Joy as WWI medal finds its way home
Forty years ago, Roger McKinlay was digging a trench at his Glenfield home when his spade struck something. Picking through the North Shore clay, he found an old medal, dented by his unintended blow. McKinlay never stopped wondering who its rightful owners were. He got in touch with Ian Martyn, who specialises in reuniting medals with families. And yesterday, on the centenary of the Battle of Passchendaele where the medal was won by Te Aroha cheesemaker Albert Everitt, the finder and the fixer met Everitt’s descendants for the first time. Kurt Bayer reports.
Albert Everitt was no model soldier. To have later been awarded the Military Medal, an esteemed decoration for gallantry on World War I’s Western Front, his exploits must have been truly heroic. The rakish, fresh-faced soldier who came from a long line of gold seekers and boatbuilders had been a marked man early in the war — by his own side.
Private Everitt upset his superiors in March 1917 after he “absented himself without leave (AWOL) for 9.5 hours” in France.
He received 14 days of field punishment where offenders were placed in fetters and handcuffs and attached to a gun wheel or fence post for up to two hours per day.
But despite his run-ins with his commanding officers, Private Everitt was a fearless soldier. As a teenage member of his local territorial militia, the Te Aroha Rifle Volunteers, he had enlisted in 1916, landing in France months later.
And he was just 20 years old when the order came to take a ridge outside the small town of Passchendaele. Within just a few hours, 846 young Kiwi men were dead, though Everitt came through unscathed. His action during the main attack even caught the eye of his superiors who recommended him for a Military Medal for acts of gallantry.
After review and consideration in London, he was granted the Military Medal a month later. His citation reads: “For conspicuous good work during the attack on Passchendaele Ridge on the 12th October 1917. He took a prominent part in the fighting for the enemy’s strong point known as the Cemetery, and afterwards made valuable reconnaissances under conditions of difficulty and great danger.”
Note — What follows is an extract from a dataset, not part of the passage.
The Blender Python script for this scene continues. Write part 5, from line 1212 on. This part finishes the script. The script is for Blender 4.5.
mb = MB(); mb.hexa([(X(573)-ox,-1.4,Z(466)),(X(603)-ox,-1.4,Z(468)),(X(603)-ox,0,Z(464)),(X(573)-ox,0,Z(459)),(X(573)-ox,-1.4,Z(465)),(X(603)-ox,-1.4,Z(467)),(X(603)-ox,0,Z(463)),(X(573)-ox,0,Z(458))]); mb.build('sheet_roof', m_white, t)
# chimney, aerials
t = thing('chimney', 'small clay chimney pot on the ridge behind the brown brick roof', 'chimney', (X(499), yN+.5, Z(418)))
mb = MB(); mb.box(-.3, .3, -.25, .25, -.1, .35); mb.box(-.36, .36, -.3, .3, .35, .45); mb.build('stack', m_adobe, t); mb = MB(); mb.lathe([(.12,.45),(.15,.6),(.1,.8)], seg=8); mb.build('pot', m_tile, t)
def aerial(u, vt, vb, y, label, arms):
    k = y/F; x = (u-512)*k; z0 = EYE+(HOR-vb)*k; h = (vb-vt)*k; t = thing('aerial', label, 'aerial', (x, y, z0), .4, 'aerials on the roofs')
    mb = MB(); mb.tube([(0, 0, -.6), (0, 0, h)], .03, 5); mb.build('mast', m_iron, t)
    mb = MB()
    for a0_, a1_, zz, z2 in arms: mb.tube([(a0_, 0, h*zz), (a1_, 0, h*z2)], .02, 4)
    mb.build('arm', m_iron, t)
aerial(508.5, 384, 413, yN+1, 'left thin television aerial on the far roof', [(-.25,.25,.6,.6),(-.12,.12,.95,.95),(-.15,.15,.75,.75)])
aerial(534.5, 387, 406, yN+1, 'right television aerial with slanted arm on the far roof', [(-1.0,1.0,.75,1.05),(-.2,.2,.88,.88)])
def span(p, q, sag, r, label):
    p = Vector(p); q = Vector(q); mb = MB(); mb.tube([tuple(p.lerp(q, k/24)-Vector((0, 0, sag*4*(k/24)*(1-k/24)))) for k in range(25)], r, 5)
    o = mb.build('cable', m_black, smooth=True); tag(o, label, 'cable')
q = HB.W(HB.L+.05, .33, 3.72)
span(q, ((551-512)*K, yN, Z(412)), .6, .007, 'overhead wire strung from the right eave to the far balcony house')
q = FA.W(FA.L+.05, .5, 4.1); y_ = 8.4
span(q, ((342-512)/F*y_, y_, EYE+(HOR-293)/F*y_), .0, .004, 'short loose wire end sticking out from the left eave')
Ian Martyn, who researched Everitt’s pre-war and military history, says Everitt’s bravery at Passchendaele saw him promoted to Lance Corporal and given two weeks leave in England.
But on June 7, 1918 Everitt’s luck ran out in France when he was mortally wounded by gunshots to his head, chest and right thigh.
May Everitt received her son’s Military Medal at a ceremony at Auckland Town Hall in June 1919.
But what happened to it over the next 50 years remains a mystery.
The next time it appears is when McKinlay struck it with a spade in his back yard.
“I phoned the RSA at the time, wondering what to do with it, but they weren’t too interested. I wonder if they would be more so these days,” McKinlay, 62, said.
A grandfather served at Passchendaele and McKinlay researched his ancestor. But when he tried to do the same for the name etched on the back of the medal, he kept drawing blanks.
Eventually, he found Martyn’s Medals Reunited website and made contact.
Martyn began the painstaking task of tracking down Everitt’s relatives. An obituary notice put Martyn on the right track, and he traced great nephews, Terry and Tony Everitt.
Yesterday after a service at the Auckland War Memorial Museum’s WWI Hall of Memories commemorating the Battle of Passchendaele, the finder, the fixer, and the brothers all met for the first time.
“It’s just magic, such a long chance, how things have just all lined up,” said Tony, a 65-year-old from Morrinsville.
Terry and Tony Everitt never knew about their war hero ancestor.
But thanks to Martyn’s forensic examination, they are delighted by the addition to their family history.
“I can’t thank these two guys enough,” he said after meeting Martyn and McKinlay.